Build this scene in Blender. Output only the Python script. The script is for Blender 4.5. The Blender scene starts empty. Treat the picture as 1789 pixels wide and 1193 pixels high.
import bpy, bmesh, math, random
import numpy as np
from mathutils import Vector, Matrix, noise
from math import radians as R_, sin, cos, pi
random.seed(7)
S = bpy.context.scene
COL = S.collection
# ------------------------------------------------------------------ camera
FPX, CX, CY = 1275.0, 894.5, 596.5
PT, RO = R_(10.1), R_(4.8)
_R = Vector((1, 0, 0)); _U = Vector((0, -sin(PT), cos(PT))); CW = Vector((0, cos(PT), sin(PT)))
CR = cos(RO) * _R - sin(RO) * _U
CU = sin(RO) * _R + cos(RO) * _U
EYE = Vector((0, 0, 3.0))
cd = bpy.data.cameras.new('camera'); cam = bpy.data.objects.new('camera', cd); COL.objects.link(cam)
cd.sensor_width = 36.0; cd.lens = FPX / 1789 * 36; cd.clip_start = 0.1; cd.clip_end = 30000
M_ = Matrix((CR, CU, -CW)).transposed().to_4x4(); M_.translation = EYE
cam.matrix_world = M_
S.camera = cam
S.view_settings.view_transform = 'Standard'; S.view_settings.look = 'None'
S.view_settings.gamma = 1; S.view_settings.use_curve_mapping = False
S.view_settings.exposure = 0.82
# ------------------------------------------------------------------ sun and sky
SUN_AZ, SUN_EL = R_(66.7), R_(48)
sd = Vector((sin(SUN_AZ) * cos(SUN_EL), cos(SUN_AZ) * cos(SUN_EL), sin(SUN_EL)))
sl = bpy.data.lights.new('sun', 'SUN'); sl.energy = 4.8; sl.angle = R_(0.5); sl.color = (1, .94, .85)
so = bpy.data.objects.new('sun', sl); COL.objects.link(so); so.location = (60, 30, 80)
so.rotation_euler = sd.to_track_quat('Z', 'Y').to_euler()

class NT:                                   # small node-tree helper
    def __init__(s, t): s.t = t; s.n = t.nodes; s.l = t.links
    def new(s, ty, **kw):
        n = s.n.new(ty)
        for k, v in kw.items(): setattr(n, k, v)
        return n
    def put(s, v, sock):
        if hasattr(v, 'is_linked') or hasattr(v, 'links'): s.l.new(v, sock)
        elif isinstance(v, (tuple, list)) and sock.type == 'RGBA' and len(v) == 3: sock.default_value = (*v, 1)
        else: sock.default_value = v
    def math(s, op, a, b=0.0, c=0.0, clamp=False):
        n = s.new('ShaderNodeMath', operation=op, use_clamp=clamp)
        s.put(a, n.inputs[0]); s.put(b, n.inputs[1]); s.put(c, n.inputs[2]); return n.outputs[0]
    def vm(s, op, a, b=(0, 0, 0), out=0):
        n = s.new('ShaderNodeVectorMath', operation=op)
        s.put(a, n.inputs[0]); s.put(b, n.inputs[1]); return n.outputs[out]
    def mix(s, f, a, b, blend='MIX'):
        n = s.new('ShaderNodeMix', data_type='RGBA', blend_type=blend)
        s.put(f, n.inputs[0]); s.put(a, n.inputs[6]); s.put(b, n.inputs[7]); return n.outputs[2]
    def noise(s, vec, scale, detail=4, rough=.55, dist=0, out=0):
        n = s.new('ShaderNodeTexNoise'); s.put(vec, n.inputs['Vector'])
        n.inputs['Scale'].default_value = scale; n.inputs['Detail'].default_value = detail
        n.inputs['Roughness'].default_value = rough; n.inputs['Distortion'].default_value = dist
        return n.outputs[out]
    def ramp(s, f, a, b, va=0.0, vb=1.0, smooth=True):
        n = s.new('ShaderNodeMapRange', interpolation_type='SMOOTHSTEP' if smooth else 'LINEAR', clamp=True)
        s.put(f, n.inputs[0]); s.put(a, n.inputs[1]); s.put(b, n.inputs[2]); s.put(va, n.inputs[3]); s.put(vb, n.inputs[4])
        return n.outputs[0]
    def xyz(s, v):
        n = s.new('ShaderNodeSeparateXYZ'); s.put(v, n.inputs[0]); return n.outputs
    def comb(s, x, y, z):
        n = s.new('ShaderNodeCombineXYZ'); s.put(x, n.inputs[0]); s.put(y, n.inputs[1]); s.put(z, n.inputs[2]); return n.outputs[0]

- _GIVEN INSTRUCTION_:
Extract each line from the listing above, please, and repeat it exactly.

- _SOLUTION TO THIS TASK_:
Build this scene in Blender. Output only the Python script. The script is for Blender 4.5. The Blender scene starts empty. Treat the picture as 1789 pixels wide and 1193 pixels high.
import bpy, bmesh, math, random
import numpy as np
from mathutils import Vector, Matrix, noise
from math import radians as R_, sin, cos, pi
random.seed(7)
S = bpy.context.scene
COL = S.collection
# ------------------------------------------------------------------ camera
FPX, CX, CY = 1275.0, 894.5, 596.5
PT, RO = R_(10.1), R_(4.8)
_R = Vector((1, 0, 0)); _U = Vector((0, -sin(PT), cos(PT))); CW = Vector((0, cos(PT), sin(PT)))
CR = cos(RO) * _R - sin(RO) * _U
CU = sin(RO) * _R + cos(RO) * _U
EYE = Vector((0, 0, 3.0))
cd = bpy.data.cameras.new('camera'); cam = bpy.data.objects.new('camera', cd); COL.objects.link(cam)
cd.sensor_width = 36.0; cd.lens = FPX / 1789 * 36; cd.clip_start = 0.1; cd.clip_end = 30000
M_ = Matrix((CR, CU, -CW)).transposed().to_4x4(); M_.translation = EYE
cam.matrix_world = M_
S.camera = cam
S.view_settings.view_transform = 'Standard'; S.view_settings.look = 'None'
S.view_settings.gamma = 1; S.view_settings.use_curve_mapping = False
S.view_settings.exposure = 0.82
# ------------------------------------------------------------------ sun and sky
SUN_AZ, SUN_EL = R_(66.7), R_(48)
sd = Vector((sin(SUN_AZ) * cos(SUN_EL), cos(SUN_AZ) * cos(SUN_EL), sin(SUN_EL)))
sl = bpy.data.lights.new('sun', 'SUN'); sl.energy = 4.8; sl.angle = R_(0.5); sl.color = (1, .94, .85)
so = bpy.data.objects.new('sun', sl); COL.objects.link(so); so.location = (60, 30, 80)
so.rotation_euler = sd.to_track_quat('Z', 'Y').to_euler()

class NT:                                   # small node-tree helper
    def __init__(s, t): s.t = t; s.n = t.nodes; s.l = t.links
    def new(s, ty, **kw):
        n = s.n.new(ty)
        for k, v in kw.items(): setattr(n, k, v)
        return n
    def put(s, v, sock):
        if hasattr(v, 'is_linked') or hasattr(v, 'links'): s.l.new(v, sock)
        elif isinstance(v, (tuple, list)) and sock.type == 'RGBA' and len(v) == 3: sock.default_value = (*v, 1)
        else: sock.default_value = v
    def math(s, op, a, b=0.0, c=0.0, clamp=False):
        n = s.new('ShaderNodeMath', operation=op, use_clamp=clamp)
        s.put(a, n.inputs[0]); s.put(b, n.inputs[1]); s.put(c, n.inputs[2]); return n.outputs[0]
    def vm(s, op, a, b=(0, 0, 0), out=0):
        n = s.new('ShaderNodeVectorMath', operation=op)
        s.put(a, n.inputs[0]); s.put(b, n.inputs[1]); return n.outputs[out]
    def mix(s, f, a, b, blend='MIX'):
        n = s.new('ShaderNodeMix', data_type='RGBA', blend_type=blend)
        s.put(f, n.inputs[0]); s.put(a, n.inputs[6]); s.put(b, n.inputs[7]); return n.outputs[2]
    def noise(s, vec, scale, detail=4, rough=.55, dist=0, out=0):
        n = s.new('ShaderNodeTexNoise'); s.put(vec, n.inputs['Vector'])
        n.inputs['Scale'].default_value = scale; n.inputs['Detail'].default_value = detail
        n.inputs['Roughness'].default_value = rough; n.inputs['Distortion'].default_value = dist
        return n.outputs[out]
    def ramp(s, f, a, b, va=0.0, vb=1.0, smooth=True):
        n = s.new('ShaderNodeMapRange', interpolation_type='SMOOTHSTEP' if smooth else 'LINEAR', clamp=True)
        s.put(f, n.inputs[0]); s.put(a, n.inputs[1]); s.put(b, n.inputs[2]); s.put(va, n.inputs[3]); s.put(vb, n.inputs[4])
        return n.outputs[0]
    def xyz(s, v):
        n = s.new('ShaderNodeSeparateXYZ'); s.put(v, n.inputs[0]); return n.outputs
    def comb(s, x, y, z):
        n = s.new('ShaderNodeCombineXYZ'); s.put(x, n.inputs[0]); s.put(y, n.inputs[1]); s.put(z, n.inputs[2]); return n.outputs[0]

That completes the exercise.